Between waves and postcard sunsets, foreign tourists enjoy El Tunco beach in El Salvador, once overrun by gang members. They do not hold back their praise for President Nayib Bukele, even as they acknowledge that innocent people may have been caught up in his crackdown.
El Salvador is experiencing a tourism boom after bringing criminal violence down to historic lows, under a state of emergency that has allowed the imprisonment, without a judicial warrant, of tens of thousands of alleged gang members. Although his own country boasts some of the world’s most attractive beaches, Costa Rican Juan Gabriel López vacationed with his wife in El Tunco, a surfers’ paradise where people stroll with their boards, slathered in sunscreen.
Like many others, he came not only for the beautiful sunsets and Shakira’s recent concerts, but also for the sense of safety heavily promoted by Bukele and his influencer supporters. “If you want to verify El Salvador’s safety, go to the ugliest, darkest place, sit on a rock, and wait for dawn,” the president recommends to foreigners.
On his social media accounts, followed by millions, Bukele posts videos of surfers riding giant waves, and he held up Shakira as proof that the country “is changing.” “A radical change,” says López, a 44-year-old engineer who came from Limón, a Caribbean port in Costa Rica battered by drug traffickers.

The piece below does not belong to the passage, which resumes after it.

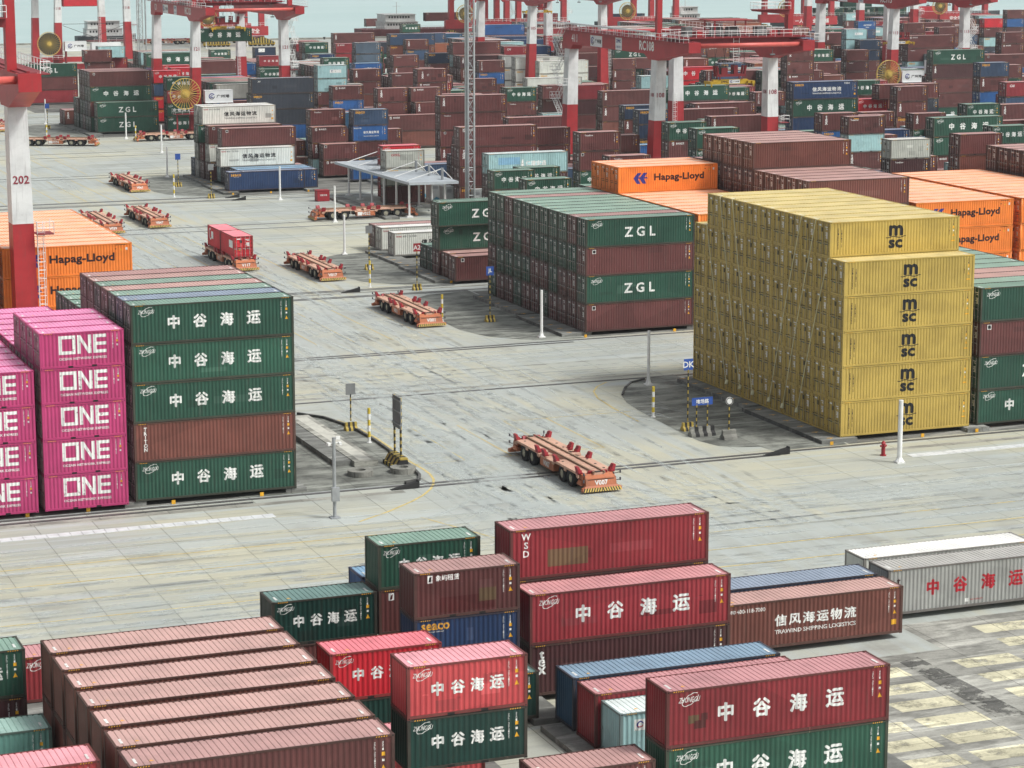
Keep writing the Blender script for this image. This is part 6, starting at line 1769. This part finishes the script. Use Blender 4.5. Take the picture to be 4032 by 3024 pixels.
# ---------------------------------------------------------------- ships, quay furniture
M_HULL = paint('hull_dark_red', (.13,.028,.030), .4, .3, .6, .1); M_HULK = paint('hull_black', (.03,.035,.04), .3, .3, .6, .1); M_SUP = paint('ship_white', (.62,.64,.62), .4, .4, .5, .05)
def ship(x, y, L, B, hh, hm, label, sup=None, boxes=()):
    e = empty('ship', (x,y,-2.6)); tag(e, label, 'ship', 'ships moored along the quay')
    n = 10; S = []
    for i in range(n+1):
        t_ = i/n; w_ = B/2*(1-max(0,(t_-.8)/.2)**2)*(1-.35*max(0,(.08-t_)/.08)); w_ = max(w_, .3)
        S.append((L*t_, w_, hh+1.2*max(0,t_-.8)*5*.5))
    m = MB()
    for (xa,wa,ha),(xb,wb,hb) in zip(S[:-1],S[1:]):
        m.hexa([(xa,B/2-wa*.9,-1),(xb,B/2-wb*.9,-1),(xb,B/2+wb*.9,-1),(xa,B/2+wa*.9,-1),(xa,B/2-wa,ha),(xb,B/2-wb,hb),(xb,B/2+wb,hb),(xa,B/2+wa,ha)])
    m.build('hull', hm, e)
    m = MB(); rail_run(m,(1,B/2-S[3][1]+.3,hh),(L*.8,B/2-S[3][1]+.3,hh),1.1,2.5); m.build('handrail', M_HR, e)
    if sup is not None:
        sx_, sl, lv = sup
        for k in range(lv):
            m = MB(); m.box(sx_+k*.4,B*.15+k*.3,hh+k*2.5,sx_+sl-k*.8,B*.85-k*.3,hh+k*2.5+2.4); m.box(sx_+k*.4-.3,B*.12,hh+k*2.5+2.4,sx_+sl-k*.8+.3,B*.88,hh+k*2.5+2.5); d_ = m.build('deckhouse', M_SUP, e)
            m = MB()
            for j in range(int(sl-2-k*1.2)): m.box(sx_+1+k*.5+j,B*.15+k*.3-.03,hh+k*2.5+1.2,sx_+1.6+k*.5+j,B*.15+k*.3-.005,hh+k*2.5+1.9)
            m.build('window', M_DARK, d_)
        m = MB(); m.tube((sx_+sl/2,B/2,hh+lv*2.5),(sx_+sl/2,B/2,hh+lv*2.5+4),.12,6); m.tube((sx_+sl/2-1.5,B/2,hh+lv*2.5+2.6),(sx_+sl/2+1.5,B/2,hh+lv*2.5+2.6),.06,5); m.build('mast', M_SUP, e)
ship(168,801.5,60,11,3.1,M_HULL,'low dark red barge moored at the upper left beyond the quay')
ship(166,812,20,8,4.2,M_HULK,'small workboat with white wheelhouse behind the barge at upper left',(3,12,2))
ship(262,802,60,14,5.2,M_HULL,'ship with white deckhouse behind the maroon container near the top centre',(8,12,2))
ship(424,801,95,18,7.2,M_HULK,'black ship loaded with green containers at the upper right')
ship(352,803,44,12,6.2,M_HULK,'dark ship beyond the quay crane right of the lattice mast',(30,8,2))
for (x, y, z, c, d, lab) in ((285.5,806,5.0,'br','F','long maroon container high on the ship near the top centre'),(322,804,4.2,'rd2','-','dull red container on deck near the top centre'),
        (436,803,4.6,'gr','ZL','green container with capitals on the black ship, lower left'),(449,803,4.6,'gr','ZG','green container with characters on the black ship, middle'),(462,803,4.6,'gr2','-','green container on the black ship, right of the lettered one'),(449,806,7.5,'gr','-','green container top tier on the black ship'),(478,803,4.6,'rd','-','red container on the black ship'),
        (356,805,3.6,'db','-','dark container on the ship behind the quay crane beam')):
    e = empty('shipping_container', (x,y,z)); tag(e, lab, 'shipping container', 'containers on the ships')
    part('corrugated_shell', cmesh('shell', L4, HC, c, True), e); part('corner_frame', cmesh('frame', L4, HC, c), e); dm = decal_mesh(d, L4, HC)
    if dm: part('lettering', dm, e)
for k, x in enumerate(range(150,520,12)):
    e = empty('mooring_bollard', (x,796.6,0)); tag(e, f'black mooring bollard on the quay edge', 'bollard', 'mooring bollards along the quay')
    m = MB(); m.tube((0,0,0),(0,0,.6),.28,10); m.tube((0,0,.6),(0,0,.8),.42,10); m.build('post', M_HAZ_K, e)
for k, x in enumerate(range(195,500,15)):
    e = empty('marker_post', (x,757+6*(k % 2),0)); tag(e, 'slim white post standing on the quay apron', 'post', 'white posts on the quay apron'); m = MB(); m.tube((0,0,0),(0,0,3.4),.13,8); m.build('shaft', M_PW, e); m = MB(); m.tube((0,0,0),(0,0,.2),.3,8); m.build('base', M_PW, e)
# ---------------------------------------------------------------- sea air
hz = MB(); hz.box(-700,-250,-4,3000,3000,60)
hm = bpy.data.materials.new('haze_air'); hm.use_nodes = True; hn = hm.node_tree
for n in list(hn.nodes):
    if n.type == 'BSDF_PRINCIPLED': hn.nodes.remove(n)
pvn = hn.nodes.new('ShaderNodeVolumePrincipled'); pvn.inputs['Color'].default_value = (.86,.94,.97,1); pvn.inputs['Density'].default_value = .00010; pvn.inputs['Anisotropy'].default_value = .2
hn.links.new(pvn.outputs[0], [n for n in hn.nodes if n.type == 'OUTPUT_MATERIAL'][0].inputs['Volume'])
o = hz.build('haze', hm); tag(o, 'thin pale sea haze over the whole port', None, None, 'stuff'); o.display_type = 'WIRE'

Just people paying for others’ sins
But NGOs such as Amnesty International and Human Rights Watch denounce the cost of the war on gangs: under the state of emergency, around 90,000 people have been detained, including about 8,000 innocent individuals who have since been released, the government acknowledges.
In an open letter, Movir, a collective of relatives of detainees, expressed to Shakira their concern that her “Las mujeres ya no lloran” tour was being used by Bukele to “cover up injustice and his condemnable acts.” “In El Salvador, women also cry mothers and relatives of innocent victims who suffer prison, torture and death, forced evictions, persecution and rigged trials,” the letter said.

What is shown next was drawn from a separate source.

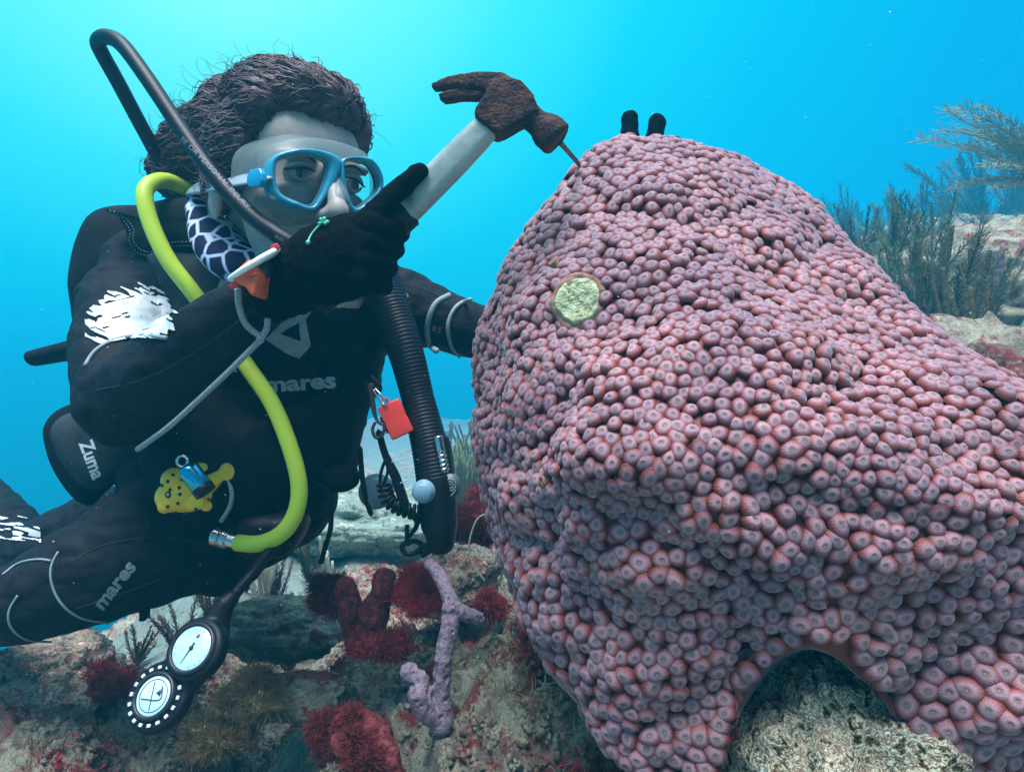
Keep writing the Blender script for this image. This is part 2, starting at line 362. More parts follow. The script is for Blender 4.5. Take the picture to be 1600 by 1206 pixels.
def circ(v): return np.convolve(np.concatenate([v[-60:], v, v[:60]]), ker, 'valid')
R1 = circ(R0); D1 = circ(D0)
rb = np.where((th > math.radians(59.5))&(th < math.radians(100)), np.maximum(rr_, 640/np.sin(th)), rr_); RB = pint(tt, np.tile(rb, 3)); RB = np.maximum(RB, R0)
NR = 170; s_ = np.linspace(0, 1, NR); rho = np.sin(s_*math.pi/2)
def side(front):
    G = []
    for s in rho:
        w_ = s**4; R = R1*(1-w_)+R0*w_; px = CC[0]+s*R*np.cos(tt); py = CC[1]+s*R*np.sin(tt); hh = np.minimum(np.sqrt(np.maximum(0, 1-(s*R/np.maximum(RB*w_+circ(RB)*(1-w_), s*R))**2.3)), math.sqrt(max(0, 1-s**9)))
        de = D1*(1-w_)+D0*w_
        if front:
            df = .470-.00006*(px-1100)+.00030*60*np.log1p(np.exp((690-py)/60))+.00016*60*np.log1p(np.exp((py-760)/60))+.00012*np.abs(np.minimum(px-930, 0)); dm_ = de*s*s+D1.mean()*(1-s*s); df = np.minimum(np.maximum(df, .34), dm_-.03)
            d = de*(1-hh)+df*hh
        else:
            d = de+.13*hh+.10*hh*hh*sst(900, 1400, px)
        G.append(np.stack([(px-800)/F*d, d, CAMZ+(603-py)/F*d], -1))
    return np.array(G)
Gf = side(True); Gb = side(False)[::-1]
G = np.concatenate([Gf, Gb[1:]], 0); nG = len(G)
def grid_normals(G):
    du = np.gradient(G, axis=0); dv = (np.roll(G, -1, 1)-np.roll(G, 1, 1)); n = np.cross(dv, du); n /= np.maximum(np.linalg.norm(n, axis=2, keepdims=True), 1e-9); return n
def lumps(G, n):
    p = G.reshape(-1, 3); q = p*np.array([1, 1, 1.25])
    a = .017*fbm(q, .17, 2, 201)+.022*(np.abs(vn(q@np.array([[.8, 0, .5], [0, 1, 0], [-.9, 0, 1.2]]), .105, 211))-.35)+.0085*vn(q, .046, 215)
    return a.reshape(G.shape[:2])
Nn = grid_normals(G)
cen = np.array([.22, .62, .55])
sg = np.sign(np.sum(Nn*(G-cen), axis=2).mean()); Nn = Nn*sg
edge = np.abs(np.concatenate([rho, rho[::-1][1:]]))[:, None]
wl = 1-.72*sst(.80, 1.0, edge)
for kk in (0, 1, 2, 3, nG-1, nG-2, nG-3, nG-4): Nn[kk] = Nn[4 if kk < 9 else nG-5].mean(0)
amp = lumps(G, Nn)
G = G+Nn*(amp*wl)[:, :, None]
Nn = grid_normals(G)*sg
for kk in (0, 1, 2, 3, nG-1, nG-2, nG-3, nG-4): Nn[kk] = Nn[4 if kk < 9 else nG-5].mean(0)
# smooth bare underside: near the arch no polyps grow
def pix(v): return 800+F*v[..., 0]/v[..., 1], 603-F*(v[..., 2]-CAMZ)/v[..., 1]
mb = MB(); i = np.arange(nG-1)[:, None]*NT; j = np.arange(NT)[None, :]; j2 = (j+1) % NT
Q = np.stack([i+j, i+j2, i+NT+j2, i+NT+j], -1).reshape(-1, 4)
if sg < 0: pass
base = (G-Nn*.004).reshape(-1, 3)
mb.add(base, None, Q)
base_n = len(base)
# candidates, area weighted
c00 = G[:-1]; c10 = G[1:]; e1 = np.roll(G, -1, 1)[:-1]-c00; e2 = c10-c00
area = np.linalg.norm(np.cross(e1, e2), axis=2).ravel(); cum = np.cumsum(area)
nc = 360000; pick = np.searchsorted(cum, rng.random(nc)*cum[-1]); pi_, pj = pick//NT, pick % NT
uu, vv = rng.random((2, nc)); cp = c00[pi_, pj]+e1[pi_, pj]*uu[:, None]+e2[pi_, pj]*vv[:, None]
cn = Nn[pi_, pj]
cx, cy = pix(cp); fr = pi_ < NR-1
SP = .0096
size = SP*(1.0+.12*vn(cp, .09, 301)+.0*cx)*np.where(fr, 1, 1.15)
size = size*(1+.10*sst(700, 300, cy)+.42*sst(600, 1150, cy))
ok = np.hypot(cx-904, cy-470) > 42
ok |= ~fr
ok &= ~((np.hypot(cx-866, cy-412) < 13) & fr)
ok &= ~((np.hypot(cx-852, cy-752) < 13) & fr)
arch = np.array([(1130, 1230), (1160, 1115), (1200, 1052), (1262, 1015), (1310, 1030), (1360, 1085), (1410, 1140), (1460, 1215)], float)
ad = np.min([np.hypot(cx-a[0], cy-a[1]) for a in resample([(*a, 0) for a in arch], 60)], axis=0)
ok &= ~(ad < np.where(fr, 24, 55))
cell = SP*1.5; grid = {}; keep = []
for k in np.nonzero(ok)[0]:
    p = cp[k]; s = size[k]; key = (int(p[0]//cell), int(p[1]//cell), int(p[2]//cell)); good = True
    for a in (-1, 0, 1):
        for b_ in (-1, 0, 1):
            for c_ in (-1, 0, 1):
                for m_ in grid.get((key[0]+a, key[1]+b_, key[2]+c_), ()):
                    dx = cp[m_]-p
                    if dx[0]*dx[0]+dx[1]*dx[1]+dx[2]*dx[2] < (.43*(s+size[m_]))**2: good = False; break
                if not good: break
            if not good: break
        if not good: break
    if good: keep.append(k); grid.setdefault(key, []).append(k)
keep = np.array(keep)
prof = np.array([(1.40, -.50), (1.28, -.16), (1.12, .12), (.94, .33), (.76, .50), (.56, .61), (.36, .645), (.20, .62), (.09, .58), (.0, .56)])
SG = 12; an = np.linspace(0, 2*math.pi, SG, endpoint=False)
rs, zs = prof[:-1, 0], prof[:-1, 1]
unit = np.concatenate([np.stack([r*np.cos(an), r*np.sin(an), np.full(SG, z)], -1) for r, z in zip(rs, zs)]+[np.array([[0, 0, prof[-1, 1]]])])
uv0 = np.concatenate([np.stack([r*np.cos(an), r*np.sin(an)], -1)*(k_/9.)/max(r, 1e-6) for k_, r in zip(range(9, 0, -1), rs)]+[np.zeros((1, 2))])
nu = len(unit); ring = np.arange(len(rs)-1)[:, None]*SG; jj = np.arange(SG)[None, :]; jn = (jj+1) % SG
uq = np.stack([ring+jj, ring+jn, ring+SG+jn, ring+SG+jj], -1).reshape(-1, 4)
l0 = (len(rs)-1)*SG; ut = np.stack([l0+np.arange(SG), l0+(np.arange(SG)+1) % SG, np.full(SG, nu-1)], -1)
K = len(keep); n_ = cn[keep]; n_ = n_/np.linalg.norm(n_, axis=1, keepdims=True)
n_ = n_+rng.normal(0, .10, n_.shape)+np.array([0, -.0, .06]); n_ /= np.linalg.norm(n_, axis=1, keepdims=True)
ref = np.where(np.abs(n_[:, 2:3]) < .9, np.array([[0, 0, 1.]]), np.array([[1., 0, 0]]))
t1 = np.cross(n_, ref); t1 /= np.linalg.norm(t1, axis=1, keepdims=True); t2 = np.cross(n_, t1)
ra = rng.random(K)*2*math.pi; ca, sa = np.cos(ra)[:, None], np.sin(ra)[:, None]; t1, t2 = t1*ca+t2*sa, -t1*sa+t2*ca
sz = size[keep]*.55*rng.uniform(.88, 1.13, K); el = rng.uniform(.88, 1.14, K); hz = (.74+.42*vn(cp[keep], .05, 333)+rng.normal(0, .14, K))*sz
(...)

The accusations, however, have not dented the popularity of the 44-year-old president, backed by nine out of ten Salvadorans, according to polls. Nor have they deterred tourists. “As with any process of change, there’s always going to be that idea that the righteous pay for the sinners,” López says on a lively street of bars and restaurants, where T-shirts are sold stamped with Bukele’s face wearing his trademark sunglasses.
Visiting El Tunco with his parents, Dutchman Camille Schyns, who lives in Guatemala, says he knows there are “quite a lot of human-rights violations” and that “they’re arresting people” without due process. “But at the same time… what people I know, Salvadorans, tell me is that they like that security has increased a lot,” he said.
On the tourism map
Bukele, who ironically calls himself a “cool dictator,” rarely misses a chance to promote the security model that led Donald Trump’s government to lower travel alerts for Americans visiting the country to the minimum level. With Pacific beaches, volcanoes and archaeological ruins, El Salvador received 4.1 million visitors last year, 60% more than in 2019, when Bukele came to power.
That is significant in a country of six million people, where in 2025 tourism generated $3.6 billion in revenue, nearly 10% of nominal GDP. “We are leaders in international visitors. El Salvador is now on the map as a host of events,” Tourism Minister Morena Valdez recently told the international press, noting that the country hosted Miss Universe in 2023.
Shakira gave five concerts that drew more than 144,000 attendees, nearly half of them foreigners, who generated $110 million in revenue, according to the government. In that crowd were tens of thousands of Guatemalans and Hondurans, whose countries still suffer gang terror.
“We wish we had in Guatemala the peace you feel here,” said Glendy Pineda, 45, during one of the concerts. Even the Costa Rican tourist, from a country known for defending human rights, praised the Bukele model: “We’d like to take this step,” he said.